> DATASET EXCERPT
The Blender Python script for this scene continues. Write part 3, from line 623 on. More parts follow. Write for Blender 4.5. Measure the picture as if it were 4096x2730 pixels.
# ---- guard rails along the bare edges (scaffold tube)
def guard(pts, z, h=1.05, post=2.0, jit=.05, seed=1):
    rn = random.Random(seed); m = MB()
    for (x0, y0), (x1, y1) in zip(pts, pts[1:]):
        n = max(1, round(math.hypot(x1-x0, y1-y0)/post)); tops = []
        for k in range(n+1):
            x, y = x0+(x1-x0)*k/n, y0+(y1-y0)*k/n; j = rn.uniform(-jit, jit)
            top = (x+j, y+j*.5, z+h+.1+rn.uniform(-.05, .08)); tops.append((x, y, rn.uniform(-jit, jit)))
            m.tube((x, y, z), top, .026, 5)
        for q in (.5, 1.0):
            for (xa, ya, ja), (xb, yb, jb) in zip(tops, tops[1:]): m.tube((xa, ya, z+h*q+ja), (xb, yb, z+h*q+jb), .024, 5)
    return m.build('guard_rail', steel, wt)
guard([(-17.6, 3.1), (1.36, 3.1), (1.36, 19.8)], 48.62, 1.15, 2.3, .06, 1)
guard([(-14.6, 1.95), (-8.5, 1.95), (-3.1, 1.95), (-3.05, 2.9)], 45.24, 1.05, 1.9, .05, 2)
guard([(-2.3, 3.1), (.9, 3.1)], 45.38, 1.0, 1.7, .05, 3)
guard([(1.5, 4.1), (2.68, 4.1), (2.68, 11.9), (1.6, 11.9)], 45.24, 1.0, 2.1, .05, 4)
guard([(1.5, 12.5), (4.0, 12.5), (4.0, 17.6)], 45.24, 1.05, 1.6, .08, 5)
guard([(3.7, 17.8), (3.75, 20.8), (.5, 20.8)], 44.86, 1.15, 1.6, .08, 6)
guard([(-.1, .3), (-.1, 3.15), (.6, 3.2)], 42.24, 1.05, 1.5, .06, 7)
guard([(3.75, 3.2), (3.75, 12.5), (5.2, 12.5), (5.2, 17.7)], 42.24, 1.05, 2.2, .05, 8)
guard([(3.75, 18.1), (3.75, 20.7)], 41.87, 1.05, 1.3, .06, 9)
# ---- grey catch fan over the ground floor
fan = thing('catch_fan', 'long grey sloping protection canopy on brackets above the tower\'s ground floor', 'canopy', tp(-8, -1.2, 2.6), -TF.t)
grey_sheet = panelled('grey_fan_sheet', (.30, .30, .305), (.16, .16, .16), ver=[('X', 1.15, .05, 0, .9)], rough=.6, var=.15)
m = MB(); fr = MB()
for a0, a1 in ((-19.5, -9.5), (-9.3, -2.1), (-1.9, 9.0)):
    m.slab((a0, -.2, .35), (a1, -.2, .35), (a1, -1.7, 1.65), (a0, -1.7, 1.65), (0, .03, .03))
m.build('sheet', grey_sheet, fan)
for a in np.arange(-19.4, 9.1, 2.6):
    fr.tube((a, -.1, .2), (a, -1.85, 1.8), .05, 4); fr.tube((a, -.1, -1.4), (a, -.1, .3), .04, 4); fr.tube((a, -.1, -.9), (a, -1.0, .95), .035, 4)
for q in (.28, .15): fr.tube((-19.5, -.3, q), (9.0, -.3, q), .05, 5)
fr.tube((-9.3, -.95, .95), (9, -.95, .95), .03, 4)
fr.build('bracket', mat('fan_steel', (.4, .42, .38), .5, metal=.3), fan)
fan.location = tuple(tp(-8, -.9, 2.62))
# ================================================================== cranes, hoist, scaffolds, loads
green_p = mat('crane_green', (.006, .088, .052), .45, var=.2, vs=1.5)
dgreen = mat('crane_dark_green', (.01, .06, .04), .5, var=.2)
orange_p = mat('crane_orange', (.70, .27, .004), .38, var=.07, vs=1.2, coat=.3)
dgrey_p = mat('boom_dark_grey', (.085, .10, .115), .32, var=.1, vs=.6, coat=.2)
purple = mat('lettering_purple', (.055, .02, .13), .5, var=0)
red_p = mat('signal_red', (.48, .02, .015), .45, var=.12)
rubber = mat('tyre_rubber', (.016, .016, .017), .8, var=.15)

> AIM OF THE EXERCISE
Reproduce the entire listing word for word.

> FINISHED EXERCISE
The Blender Python script for this scene continues. Write part 3, from line 623 on. More parts follow. Write for Blender 4.5. Measure the picture as if it were 4096x2730 pixels.
# ---- guard rails along the bare edges (scaffold tube)
def guard(pts, z, h=1.05, post=2.0, jit=.05, seed=1):
    rn = random.Random(seed); m = MB()
    for (x0, y0), (x1, y1) in zip(pts, pts[1:]):
        n = max(1, round(math.hypot(x1-x0, y1-y0)/post)); tops = []
        for k in range(n+1):
            x, y = x0+(x1-x0)*k/n, y0+(y1-y0)*k/n; j = rn.uniform(-jit, jit)
            top = (x+j, y+j*.5, z+h+.1+rn.uniform(-.05, .08)); tops.append((x, y, rn.uniform(-jit, jit)))
            m.tube((x, y, z), top, .026, 5)
        for q in (.5, 1.0):
            for (xa, ya, ja), (xb, yb, jb) in zip(tops, tops[1:]): m.tube((xa, ya, z+h*q+ja), (xb, yb, z+h*q+jb), .024, 5)
    return m.build('guard_rail', steel, wt)
guard([(-17.6, 3.1), (1.36, 3.1), (1.36, 19.8)], 48.62, 1.15, 2.3, .06, 1)
guard([(-14.6, 1.95), (-8.5, 1.95), (-3.1, 1.95), (-3.05, 2.9)], 45.24, 1.05, 1.9, .05, 2)
guard([(-2.3, 3.1), (.9, 3.1)], 45.38, 1.0, 1.7, .05, 3)
guard([(1.5, 4.1), (2.68, 4.1), (2.68, 11.9), (1.6, 11.9)], 45.24, 1.0, 2.1, .05, 4)
guard([(1.5, 12.5), (4.0, 12.5), (4.0, 17.6)], 45.24, 1.05, 1.6, .08, 5)
guard([(3.7, 17.8), (3.75, 20.8), (.5, 20.8)], 44.86, 1.15, 1.6, .08, 6)
guard([(-.1, .3), (-.1, 3.15), (.6, 3.2)], 42.24, 1.05, 1.5, .06, 7)
guard([(3.75, 3.2), (3.75, 12.5), (5.2, 12.5), (5.2, 17.7)], 42.24, 1.05, 2.2, .05, 8)
guard([(3.75, 18.1), (3.75, 20.7)], 41.87, 1.05, 1.3, .06, 9)
# ---- grey catch fan over the ground floor
fan = thing('catch_fan', 'long grey sloping protection canopy on brackets above the tower\'s ground floor', 'canopy', tp(-8, -1.2, 2.6), -TF.t)
grey_sheet = panelled('grey_fan_sheet', (.30, .30, .305), (.16, .16, .16), ver=[('X', 1.15, .05, 0, .9)], rough=.6, var=.15)
m = MB(); fr = MB()
for a0, a1 in ((-19.5, -9.5), (-9.3, -2.1), (-1.9, 9.0)):
    m.slab((a0, -.2, .35), (a1, -.2, .35), (a1, -1.7, 1.65), (a0, -1.7, 1.65), (0, .03, .03))
m.build('sheet', grey_sheet, fan)
for a in np.arange(-19.4, 9.1, 2.6):
    fr.tube((a, -.1, .2), (a, -1.85, 1.8), .05, 4); fr.tube((a, -.1, -1.4), (a, -.1, .3), .04, 4); fr.tube((a, -.1, -.9), (a, -1.0, .95), .035, 4)
for q in (.28, .15): fr.tube((-19.5, -.3, q), (9.0, -.3, q), .05, 5)
fr.tube((-9.3, -.95, .95), (9, -.95, .95), .03, 4)
fr.build('bracket', mat('fan_steel', (.4, .42, .38), .5, metal=.3), fan)
fan.location = tuple(tp(-8, -.9, 2.62))
# ================================================================== cranes, hoist, scaffolds, loads
green_p = mat('crane_green', (.006, .088, .052), .45, var=.2, vs=1.5)
dgreen = mat('crane_dark_green', (.01, .06, .04), .5, var=.2)
orange_p = mat('crane_orange', (.70, .27, .004), .38, var=.07, vs=1.2, coat=.3)
dgrey_p = mat('boom_dark_grey', (.085, .10, .115), .32, var=.1, vs=.6, coat=.2)
purple = mat('lettering_purple', (.055, .02, .13), .5, var=0)
red_p = mat('signal_red', (.48, .02, .015), .45, var=.12)
rubber = mat('tyre_rubber', (.016, .016, .017), .8, var=.15)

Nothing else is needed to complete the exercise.